# WHAT TO WORK ON
Read the data and repeat it in full, exactly.

# DATA BLOCK

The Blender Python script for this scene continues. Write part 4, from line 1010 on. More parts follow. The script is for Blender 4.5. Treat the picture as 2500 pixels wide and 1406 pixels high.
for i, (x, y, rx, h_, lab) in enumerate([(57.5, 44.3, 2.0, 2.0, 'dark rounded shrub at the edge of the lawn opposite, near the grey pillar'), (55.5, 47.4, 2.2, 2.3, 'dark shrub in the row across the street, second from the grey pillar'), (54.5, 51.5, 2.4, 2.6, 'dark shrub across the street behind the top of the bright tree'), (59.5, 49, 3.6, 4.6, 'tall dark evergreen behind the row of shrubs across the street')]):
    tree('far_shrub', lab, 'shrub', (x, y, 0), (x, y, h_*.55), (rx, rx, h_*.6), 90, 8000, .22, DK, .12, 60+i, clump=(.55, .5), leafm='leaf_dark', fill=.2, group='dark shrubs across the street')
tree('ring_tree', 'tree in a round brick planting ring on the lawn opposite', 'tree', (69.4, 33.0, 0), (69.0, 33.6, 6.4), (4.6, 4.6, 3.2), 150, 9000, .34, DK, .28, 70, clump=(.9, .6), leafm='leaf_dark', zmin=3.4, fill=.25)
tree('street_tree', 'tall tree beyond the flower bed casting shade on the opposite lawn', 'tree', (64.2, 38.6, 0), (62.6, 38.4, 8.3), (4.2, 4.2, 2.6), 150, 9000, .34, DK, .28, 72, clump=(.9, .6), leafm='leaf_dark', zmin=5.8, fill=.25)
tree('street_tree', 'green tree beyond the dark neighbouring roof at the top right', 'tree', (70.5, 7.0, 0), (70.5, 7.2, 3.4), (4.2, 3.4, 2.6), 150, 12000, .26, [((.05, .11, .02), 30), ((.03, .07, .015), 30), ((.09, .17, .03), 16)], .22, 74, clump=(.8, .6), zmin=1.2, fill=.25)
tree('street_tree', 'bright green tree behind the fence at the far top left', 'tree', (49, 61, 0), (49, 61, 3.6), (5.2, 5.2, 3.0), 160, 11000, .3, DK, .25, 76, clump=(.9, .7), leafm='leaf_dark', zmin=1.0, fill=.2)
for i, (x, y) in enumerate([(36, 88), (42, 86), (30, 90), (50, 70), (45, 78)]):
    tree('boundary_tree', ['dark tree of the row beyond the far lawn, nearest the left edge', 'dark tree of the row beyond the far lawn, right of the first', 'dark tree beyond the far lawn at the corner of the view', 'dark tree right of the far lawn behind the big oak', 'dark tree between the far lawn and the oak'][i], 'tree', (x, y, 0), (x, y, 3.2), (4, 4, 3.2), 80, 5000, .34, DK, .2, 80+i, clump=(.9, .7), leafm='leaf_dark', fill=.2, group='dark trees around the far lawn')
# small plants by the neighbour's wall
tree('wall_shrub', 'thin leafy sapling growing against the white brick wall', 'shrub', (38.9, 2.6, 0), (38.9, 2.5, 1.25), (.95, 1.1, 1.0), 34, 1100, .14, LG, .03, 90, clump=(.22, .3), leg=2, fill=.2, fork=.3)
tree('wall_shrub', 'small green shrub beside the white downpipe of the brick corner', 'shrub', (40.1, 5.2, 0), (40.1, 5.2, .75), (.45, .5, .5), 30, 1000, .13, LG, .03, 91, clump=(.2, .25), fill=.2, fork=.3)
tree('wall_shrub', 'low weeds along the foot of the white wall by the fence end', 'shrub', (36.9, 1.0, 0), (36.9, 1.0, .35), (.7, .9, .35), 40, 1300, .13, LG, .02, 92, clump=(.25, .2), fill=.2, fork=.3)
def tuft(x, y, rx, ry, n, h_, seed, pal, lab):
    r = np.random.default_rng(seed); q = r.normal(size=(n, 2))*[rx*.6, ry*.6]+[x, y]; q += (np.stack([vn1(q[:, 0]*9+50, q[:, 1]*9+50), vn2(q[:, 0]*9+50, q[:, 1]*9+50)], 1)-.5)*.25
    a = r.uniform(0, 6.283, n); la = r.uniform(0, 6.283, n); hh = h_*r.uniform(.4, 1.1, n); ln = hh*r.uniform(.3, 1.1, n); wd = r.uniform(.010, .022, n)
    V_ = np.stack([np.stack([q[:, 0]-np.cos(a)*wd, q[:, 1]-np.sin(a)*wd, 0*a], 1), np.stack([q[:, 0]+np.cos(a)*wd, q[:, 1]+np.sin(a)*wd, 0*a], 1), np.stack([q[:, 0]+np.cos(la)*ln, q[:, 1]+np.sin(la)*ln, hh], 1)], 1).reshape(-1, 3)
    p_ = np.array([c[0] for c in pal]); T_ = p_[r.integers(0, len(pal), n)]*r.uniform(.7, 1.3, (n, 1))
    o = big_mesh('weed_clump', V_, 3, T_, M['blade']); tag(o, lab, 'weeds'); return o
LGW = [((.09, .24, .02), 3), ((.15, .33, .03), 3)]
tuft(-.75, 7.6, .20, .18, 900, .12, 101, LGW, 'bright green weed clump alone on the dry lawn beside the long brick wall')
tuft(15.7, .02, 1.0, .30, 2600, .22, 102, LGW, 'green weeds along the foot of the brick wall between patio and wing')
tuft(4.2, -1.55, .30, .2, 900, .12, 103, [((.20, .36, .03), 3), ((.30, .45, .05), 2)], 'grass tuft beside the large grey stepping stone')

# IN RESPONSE
The Blender Python script for this scene continues. Write part 4, from line 1010 on. More parts follow. The script is for Blender 4.5. Treat the picture as 2500 pixels wide and 1406 pixels high.
for i, (x, y, rx, h_, lab) in enumerate([(57.5, 44.3, 2.0, 2.0, 'dark rounded shrub at the edge of the lawn opposite, near the grey pillar'), (55.5, 47.4, 2.2, 2.3, 'dark shrub in the row across the street, second from the grey pillar'), (54.5, 51.5, 2.4, 2.6, 'dark shrub across the street behind the top of the bright tree'), (59.5, 49, 3.6, 4.6, 'tall dark evergreen behind the row of shrubs across the street')]):
    tree('far_shrub', lab, 'shrub', (x, y, 0), (x, y, h_*.55), (rx, rx, h_*.6), 90, 8000, .22, DK, .12, 60+i, clump=(.55, .5), leafm='leaf_dark', fill=.2, group='dark shrubs across the street')
tree('ring_tree', 'tree in a round brick planting ring on the lawn opposite', 'tree', (69.4, 33.0, 0), (69.0, 33.6, 6.4), (4.6, 4.6, 3.2), 150, 9000, .34, DK, .28, 70, clump=(.9, .6), leafm='leaf_dark', zmin=3.4, fill=.25)
tree('street_tree', 'tall tree beyond the flower bed casting shade on the opposite lawn', 'tree', (64.2, 38.6, 0), (62.6, 38.4, 8.3), (4.2, 4.2, 2.6), 150, 9000, .34, DK, .28, 72, clump=(.9, .6), leafm='leaf_dark', zmin=5.8, fill=.25)
tree('street_tree', 'green tree beyond the dark neighbouring roof at the top right', 'tree', (70.5, 7.0, 0), (70.5, 7.2, 3.4), (4.2, 3.4, 2.6), 150, 12000, .26, [((.05, .11, .02), 30), ((.03, .07, .015), 30), ((.09, .17, .03), 16)], .22, 74, clump=(.8, .6), zmin=1.2, fill=.25)
tree('street_tree', 'bright green tree behind the fence at the far top left', 'tree', (49, 61, 0), (49, 61, 3.6), (5.2, 5.2, 3.0), 160, 11000, .3, DK, .25, 76, clump=(.9, .7), leafm='leaf_dark', zmin=1.0, fill=.2)
for i, (x, y) in enumerate([(36, 88), (42, 86), (30, 90), (50, 70), (45, 78)]):
    tree('boundary_tree', ['dark tree of the row beyond the far lawn, nearest the left edge', 'dark tree of the row beyond the far lawn, right of the first', 'dark tree beyond the far lawn at the corner of the view', 'dark tree right of the far lawn behind the big oak', 'dark tree between the far lawn and the oak'][i], 'tree', (x, y, 0), (x, y, 3.2), (4, 4, 3.2), 80, 5000, .34, DK, .2, 80+i, clump=(.9, .7), leafm='leaf_dark', fill=.2, group='dark trees around the far lawn')
# small plants by the neighbour's wall
tree('wall_shrub', 'thin leafy sapling growing against the white brick wall', 'shrub', (38.9, 2.6, 0), (38.9, 2.5, 1.25), (.95, 1.1, 1.0), 34, 1100, .14, LG, .03, 90, clump=(.22, .3), leg=2, fill=.2, fork=.3)
tree('wall_shrub', 'small green shrub beside the white downpipe of the brick corner', 'shrub', (40.1, 5.2, 0), (40.1, 5.2, .75), (.45, .5, .5), 30, 1000, .13, LG, .03, 91, clump=(.2, .25), fill=.2, fork=.3)
tree('wall_shrub', 'low weeds along the foot of the white wall by the fence end', 'shrub', (36.9, 1.0, 0), (36.9, 1.0, .35), (.7, .9, .35), 40, 1300, .13, LG, .02, 92, clump=(.25, .2), fill=.2, fork=.3)
def tuft(x, y, rx, ry, n, h_, seed, pal, lab):
    r = np.random.default_rng(seed); q = r.normal(size=(n, 2))*[rx*.6, ry*.6]+[x, y]; q += (np.stack([vn1(q[:, 0]*9+50, q[:, 1]*9+50), vn2(q[:, 0]*9+50, q[:, 1]*9+50)], 1)-.5)*.25
    a = r.uniform(0, 6.283, n); la = r.uniform(0, 6.283, n); hh = h_*r.uniform(.4, 1.1, n); ln = hh*r.uniform(.3, 1.1, n); wd = r.uniform(.010, .022, n)
    V_ = np.stack([np.stack([q[:, 0]-np.cos(a)*wd, q[:, 1]-np.sin(a)*wd, 0*a], 1), np.stack([q[:, 0]+np.cos(a)*wd, q[:, 1]+np.sin(a)*wd, 0*a], 1), np.stack([q[:, 0]+np.cos(la)*ln, q[:, 1]+np.sin(la)*ln, hh], 1)], 1).reshape(-1, 3)
    p_ = np.array([c[0] for c in pal]); T_ = p_[r.integers(0, len(pal), n)]*r.uniform(.7, 1.3, (n, 1))
    o = big_mesh('weed_clump', V_, 3, T_, M['blade']); tag(o, lab, 'weeds'); return o
LGW = [((.09, .24, .02), 3), ((.15, .33, .03), 3)]
tuft(-.75, 7.6, .20, .18, 900, .12, 101, LGW, 'bright green weed clump alone on the dry lawn beside the long brick wall')
tuft(15.7, .02, 1.0, .30, 2600, .22, 102, LGW, 'green weeds along the foot of the brick wall between patio and wing')
tuft(4.2, -1.55, .30, .2, 900, .12, 103, [((.20, .36, .03), 3), ((.30, .45, .05), 2)], 'grass tuft beside the large grey stepping stone')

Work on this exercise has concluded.